そうして完成した楽曲は、レゲエのエッセンスを感じさせるパワフルなボーカルがしっかり生かされた爽快(そうかい)なメロディーに、leccaの個性の1つであるストレートな歌詞が乗った1曲となった。ドラマのオープニングに流れた時には「友達と一緒に見て、『わー! leccaの曲が流れてる!』とドンチャン騒ぎ(笑)。うれしかったですね」と喜びを。しかし同時に、「ドラマの内容が想像以上にシリアスでビックリ!『わたしの曲、ちょっと軽かったんじゃないか!?』と落ち込んで(笑)。でも、後付けかもしれませんが、シリアスなドラマだからこそ、希望や前向きさを曲からくみ取ってもらいたい。見ている方がどう感じているのか気になっているので、どしどし感想を送ってください」と笑う。
その力強い楽曲と同じく、サバサバとした語り振りが印象的なleccaは大学時代からアーティストを目指し、都内のクラブで歌手をしていた。実はドラマ「ギネ」の第1話でゲスト出演した波岡一喜とは大学が同じだったそうで、「当時から彼は役者を目指していて、冗談で『いつか波ちゃんの主演するドラマでわたしが主題歌を歌えたらいいね』と言っていたんです。それが近い形で実現して、『やったね!』って喜び合いました!」と美しい友情を感じさせるエピソードも。
'04年にレゲエシンガーPANGのミニ・アルバム『ゆらり』『あはっ!』にMC/コンポーザーとして参加したことをきっかけに、'06年4月にミニ・アルバム『Dreamer』でついにメジャー・デビュー。以来、海外アーティストのVoicemailとのコラボなどで音楽性を広げてきた。leccaはアーティストとしての自身の存在について、「音楽でみんなの心の闇を吹き飛ばしたい。加えて、歌とはこういうもの、レゲエとはこういうものなど、皆が持っている既成概念をどんどん壊していきたい。音楽で世界を変えるぞ! というくらいの気持ちでやっていきます」と力強く語る。
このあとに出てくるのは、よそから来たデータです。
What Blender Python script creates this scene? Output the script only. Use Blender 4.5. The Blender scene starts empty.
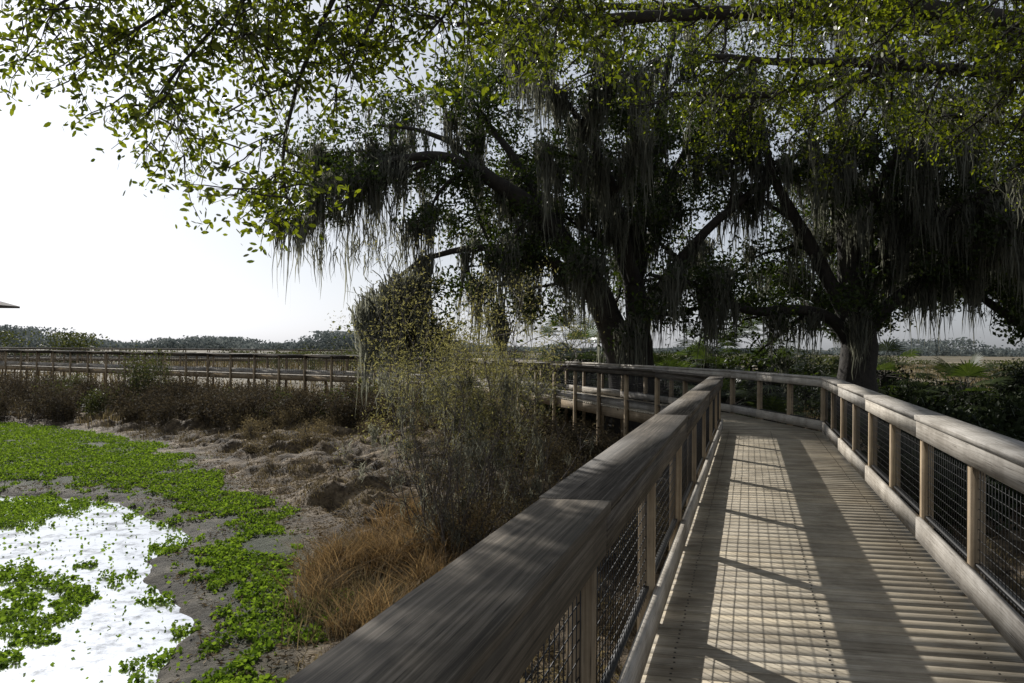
import bpy, math, random
import numpy as np
from mathutils import Matrix, Vector
random.seed(7); R=np.random.default_rng(11)
scene=bpy.context.scene
scene.view_settings.view_transform='Standard'
scene.view_settings.look='None'
scene.view_settings.exposure=0

# ------------------------------------------------------------ helpers
T=np.random.default_rng(3).random((256,256))
def vn(x,y):
    x=np.asarray(x,float); y=np.asarray(y,float)
    xi=np.floor(x).astype(int); yi=np.floor(y).astype(int)
    fx=x-xi; fy=y-yi; fx=fx*fx*(3-2*fx); fy=fy*fy*(3-2*fy)
    a=T[xi%256,yi%256]; b=T[(xi+1)%256,yi%256]; c=T[xi%256,(yi+1)%256]; d=T[(xi+1)%256,(yi+1)%256]
    return (a*(1-fx)+b*fx)*(1-fy)+(c*(1-fx)+d*fx)*fy
def fbm(x,y,o=4):
    s=0;a=.5;t=0
    for i in range(o):
        s=s+a*vn(x*2**i+17*i,y*2**i+31*i); t+=a; a*=.5
    return s/t
def sstep(t): t=np.clip(t,0,1); return t*t*(3-2*t)
def polysd(x,y,P):
    x=np.asarray(x,float);y=np.asarray(y,float)
    d=np.full(x.shape,1e18); ins=np.zeros(x.shape,bool); n=len(P)
    for i in range(n):
        ax,ay=P[i]; bx,by=P[(i+1)%n]
        ex,ey=bx-ax,by-ay; wx,wy=x-ax,y-ay
        t=np.clip((wx*ex+wy*ey)/(ex*ex+ey*ey),0,1)
        d=np.minimum(d,(wx-ex*t)**2+(wy-ey*t)**2)
        c=((ay>y)!=(by>y)); 
        with np.errstate(all='ignore'):
            xx=ex*(y-ay)/(ey if ey!=0 else 1e-9)+ax
        ins^=(c&(x<xx))
    d=np.sqrt(d); return np.where(ins,-d,d)

class MB:
    def __init__(s,k=4): s.k=k; s.v=[]; s.f=[]; s.uv=[]; s.n=0; s.hasuv=False
    def add(s,v,f,uv=None):
        v=np.asarray(v,float).reshape(-1,3); f=np.asarray(f,int).reshape(-1,s.k)
        s.v.append(v); s.f.append(f+s.n); s.n+=len(v)
        if uv is not None: s.hasuv=True; s.uv.append(np.asarray(uv,float).reshape(-1,2))
    def build(s,name,mat,parent=None,smooth=False,attr=None):
        V=np.concatenate(s.v) if s.v else np.zeros((0,3)); F=np.concatenate(s.f) if s.f else np.zeros((0,s.k),int)
        me=bpy.data.meshes.new(name)
        me.vertices.add(len(V)); me.vertices.foreach_set('co',V.astype(np.float32).ravel())
        me.loops.add(F.size); me.loops.foreach_set('vertex_index',F.ravel().astype(np.int32))
        me.polygons.add(len(F)); me.polygons.foreach_set('loop_start',np.arange(0,F.size,s.k,dtype=np.int32))
        me.update(calc_edges=True)
        if s.hasuv:
            UV=np.concatenate(s.uv); l=me.uv_layers.new(name='UVMap')
            l.data.foreach_set('uv',UV[F.ravel()].astype(np.float32).ravel())
        if attr is not None:
            for an,av in attr.items():
                a=me.attributes.new(an,'FLOAT','POINT'); a.data.foreach_set('value',av.astype(np.float32))
        if smooth: me.polygons.foreach_set('use_smooth',np.ones(len(F),bool))
        me.materials.append(mat)
        o=bpy.data.objects.new(name,me); scene.collection.objects.link(o)
        if parent: o.parent=parent
        return o
def empty(name):
    o=bpy.data.objects.new(name,None); scene.collection.objects.link(o); return o
HF=[[0,3,2,1],[4,5,6,7],[0,1,5,4],[1,2,6,5],[2,3,7,6],[3,0,4,7]]
def box(mb,c,s):
    x,y,z=c; a,b,d=[q/2 for q in s]
    V=[(x+i*a,y+j*b,z+k*d) for k in(-1,1) for i,j in((-1,-1),(1,-1),(1,1),(-1,1))]
    mb.add(V,HF,[(p[0]+p[1],p[2]) for p in V])

# ------------------------------------------------------------ materials
def newmat(name):
    m=bpy.data.materials.new(name); m.use_nodes=True; nt=m.node_tree
    for n in list(nt.nodes): nt.nodes.remove(n)
    out=nt.nodes.new('ShaderNodeOutputMaterial'); return m,nt,out
def ramp(nt,stops):
    r=nt.nodes.new('ShaderNodeValToRGB'); e=r.color_ramp.elements
    while len(e)<len(stops): e.new(.5)
    for i,(p,c) in enumerate(stops): e[i].position=p; e[i].color=(*c,1)
    return r
def leafmat(name,c1,c2,trans=.45,tcol=None,rough=.55,spec=.3):
    m,nt,out=newmat(name); L=nt.links.new
    g=nt.nodes.new('ShaderNodeNewGeometry')
    r=ramp(nt,[(0,c1),(1,c2)]); L(g.outputs['Random Per Island'],r.inputs[0])
    p=nt.nodes.new('ShaderNodeBsdfPrincipled'); p.inputs['Roughness'].default_value=rough
    p.inputs['Specular IOR Level'].default_value=spec
    L(r.outputs[0],p.inputs['Base Color'])
    t=nt.nodes.new('ShaderNodeBsdfTranslucent')
    mul=nt.nodes.new('ShaderNodeMixRGB'); mul.blend_type='MULTIPLY'; mul.inputs[0].default_value=1
    L(r.outputs[0],mul.inputs[1]); mul.inputs[2].default_value=(*(tcol or (1,1,1)),1)
    L(mul.outputs[0],t.inputs['Color'])
    mx=nt.nodes.new('ShaderNodeMixShader'); mx.inputs[0].default_value=trans
    L(p.outputs[0],mx.inputs[1]); L(t.outputs[0],mx.inputs[2]); L(mx.outputs[0],out.inputs[0])
    return m
def woodmat(name,c1,c2,c3,sc=(1.3,75)):
    m,nt,out=newmat(name); L=nt.links.new
    uv=nt.nodes.new('ShaderNodeUVMap'); g=nt.nodes.new('ShaderNodeNewGeometry')
    mp=nt.nodes.new('ShaderNodeMapping'); mp.inputs['Scale'].default_value=(sc[0],sc[1],1)
    L(uv.outputs[0],mp.inputs[0])
    n=nt.nodes.new('ShaderNodeTexNoise'); n.inputs['Scale'].default_value=1; n.inputs['Detail'].default_value=8; n.inputs['Roughness'].default_value=.7; n.inputs['Distortion'].default_value=.6
    L(mp.outputs[0],n.inputs['Vector'])
    r=ramp(nt,[(.30,c1),(.5,c2),(.70,c3)]); L(n.outputs['Fac'],r.inputs[0])
    hr=ramp(nt,[(0,(.66,.64,.61)),(.5,(.9,.9,.9)),(1,(1.12,1.08,1.0))]); L(g.outputs['Random Per Island'],hr.inputs[0])
    m1=nt.nodes.new('ShaderNodeMixRGB'); m1.blend_type='MULTIPLY'; m1.inputs[0].default_value=.8
    L(r.outputs[0],m1.inputs[1]); L(hr.outputs[0],m1.inputs[2])
    n2=nt.nodes.new('ShaderNodeTexNoise'); n2.inputs['Scale'].default_value=2.6; n2.inputs['Detail'].default_value=7; n2.inputs['Roughness'].default_value=.65
    tc=nt.nodes.new('ShaderNodeTexCoord'); L(tc.outputs['Object'],n2.inputs['Vector'])
    r2=ramp(nt,[(.38,(.5,.48,.45)),(.58,(1,1,1))]); L(n2.outputs['Fac'],r2.inputs[0])
    m2=nt.nodes.new('ShaderNodeMixRGB'); m2.blend_type='MULTIPLY'; m2.inputs[0].default_value=.65
    L(m1.outputs[0],m2.inputs[1]); L(r2.outputs[0],m2.inputs[2])
    mp3=nt.nodes.new('ShaderNodeMapping'); mp3.inputs['Scale'].default_value=(3.5,150,1); L(uv.outputs[0],mp3.inputs[0])
    n3=nt.nodes.new('ShaderNodeTexNoise'); n3.inputs['Scale'].default_value=1; n3.inputs['Detail'].default_value=3
    L(mp3.outputs[0],n3.inputs['Vector'])
    r3=ramp(nt,[(.31,(.15,.13,.11)),(.39,(1,1,1))]); L(n3.outputs['Fac'],r3.inputs[0])
    m3=nt.nodes.new('ShaderNodeMixRGB'); m3.blend_type='MULTIPLY'; m3.inputs[0].default_value=.85
    L(m2.outputs[0],m3.inputs[1]); L(r3.outputs[0],m3.inputs[2])
    p=nt.nodes.new('ShaderNodeBsdfPrincipled'); p.inputs['Roughness'].default_value=.72; p.inputs['Specular IOR Level'].default_value=.3
    L(m3.outputs[0],p.inputs['Base Color'])
    b=nt.nodes.new('ShaderNodeBump'); b.inputs['Strength'].default_value=.35; b.inputs['Distance'].default_value=.003
    L(n.outputs['Fac'],b.inputs['Height']); L(b.outputs[0],p.inputs['Normal'])
    L(p.outputs[0],out.inputs[0]); return m
def plainmat(name,c,rough=.6,metal=0,noise=None,scale=8):
    m,nt,out=newmat(name); L=nt.links.new
    p=nt.nodes.new('ShaderNodeBsdfPrincipled'); p.inputs['Roughness'].default_value=rough; p.inputs['Metallic'].default_value=metal
    p.inputs['Base Color'].default_value=(*c,1)
    if noise:
        tc=nt.nodes.new('ShaderNodeTexCoord')
        n=nt.nodes.new('ShaderNodeTexNoise'); n.inputs['Scale'].default_value=scale; n.inputs['Detail'].default_value=6; n.inputs['Roughness'].default_value=.7
        L(tc.outputs['Object'],n.inputs['Vector'])
        r=ramp(nt,[(.3,c),(.7,noise)]); L(n.outputs['Fac'],r.inputs[0]); L(r.outputs[0],p.inputs['Base Color'])
        b=nt.nodes.new('ShaderNodeBump'); b.inputs['Strength'].default_value=.8; b.inputs['Distance'].default_value=.04
        L(n.outputs['Fac'],b.inputs['Height']); L(b.outputs[0],p.inputs['Normal'])
    L(p.outputs[0],out.inputs[0]); return m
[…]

さらにアーティストとしての目標について「ダンスホール・レゲエを得意とするジャマイカの歌手、ショーン・ポールのような、力強くてキャッチーで元気が出るような音楽をやりたい。それと、わたしは日本語が持っている可能性をすごく信じていて、日本語の響きや意味の強さをちゃんと曲に当てはめて歌えば、日本語の歌が海外でも聴かれるくらいになる可能性があると思っています。いつかショーン・ポールと日本語で共演するのが夢、というか、野望です!」と大きな目標に目を輝かせた。
一方で、普段のleccaは1人でいることが多く、「本を読んだり映画を見たり。あとは音楽を作るかのどれかをしています。すごく普通」なのだとか。しかしお気に入りの映画について聞くと、「比較的イタリア映画が好き。『ライフ・イズ・ビューティフル』('98年)や『人生は、奇跡の詩』('05年)がすっごく面白い! どちらも監督はロベルト・ベニーニというイタリアの方で、『ライフ・イズ・ビューティフル』で米アカデミー賞で初めて主演男優賞を受賞した外国人でもあるんです。プレゼンターだったソフィア・ローレンが同国人の受賞に感極まって涙ながらに祝福したというエピソードには、いつも胸が熱くなりますね」と情熱的な一面を見せた。